Each of them was listed with corresponding index and Abbe numbers of the five most common visible spectral lines, C, d, e, F and g, select dispersion and relative partials, Sellmeier coefficients up to the third term, and lastly appended with internal transmittance values across the spectrum and λ0.80/0.05 color codes. Additional properties, of precision molding and i-line capability when provided, is also listed for easy filtering.

“Classification” is roughly grouped based on optical properties, and is not strictly based on the primary doping ingredient. Barites, borosilicates, fluorosilicates, and some very light flints, are all grouped into Silicates as they occupy roughly the same region on the glass map and optically are of very similar uses. A number of distinctions are arbitrary and are based on conventions. The line between Phosphates and Fluorides is drawn between vd = 67, although in reality some very dense fluorides (e.g. S-FPM2, FCD515, J-PSKH1) they do in fact behave very close to phosphate glasses nearby (e.g. S-PHM53, PCD51, J-PSK03, although their physical and mechanical properties do differ a bit more than their optical properties).
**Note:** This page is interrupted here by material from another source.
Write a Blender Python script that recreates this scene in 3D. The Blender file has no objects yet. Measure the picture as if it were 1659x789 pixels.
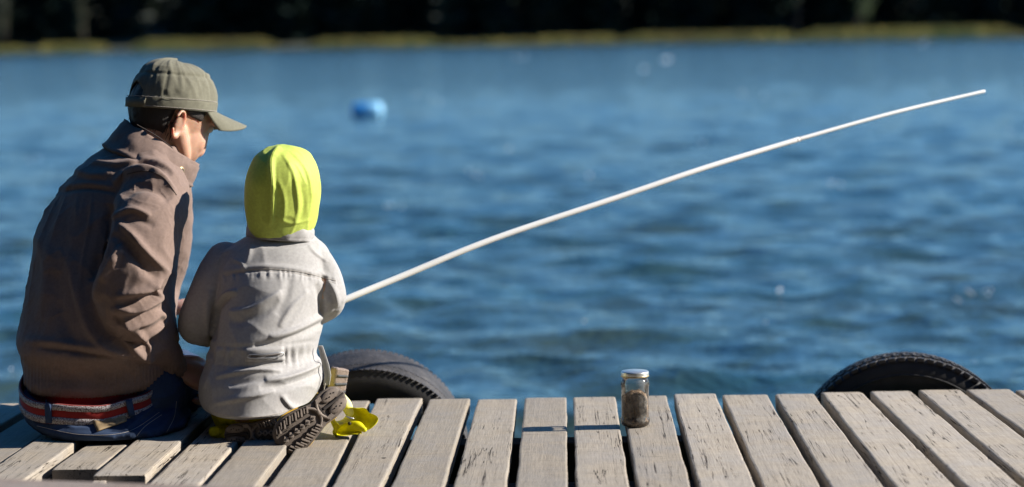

Similar logic goes to Niobophsphates and very dense Titanates, where in fact Niobophosphates optically are essentially the same as the latter, but only on steroids. The arbitrary line between the two is drawn between nd = 1.80, as mechanically and physically they start to show some differences starting from there. Niobophosphates and Niobozirconates are not further divided into two groups, even though their partial dispersion behaviors are almost opposites. These two groups are of so different uses that they are unlikely to get in each other’s way, and for the sake of simplicity and the purpose of fast lookups, a large group of Niobates is used to categorize the two.

Find the spreadsheet as a OneDrive Shared Document or Download at Dropbox

The OneDrive file will be updated on-the-fly and the link is thus permanent. The Dropbox document was last updated on Mar. 13 2021.

The respective data in the spreadsheet is used and organized here for research and educational purposes only, under the non-commercial fair-use policies.

The manufacturers of these respective materials owns the original data and the copyright. I only organized, and thus do not possess ownership of these items. This page may be removed upon requests.

You may use the above spreadsheet for further research purposes, only under the use policies of their original owners or the fair-use legislation.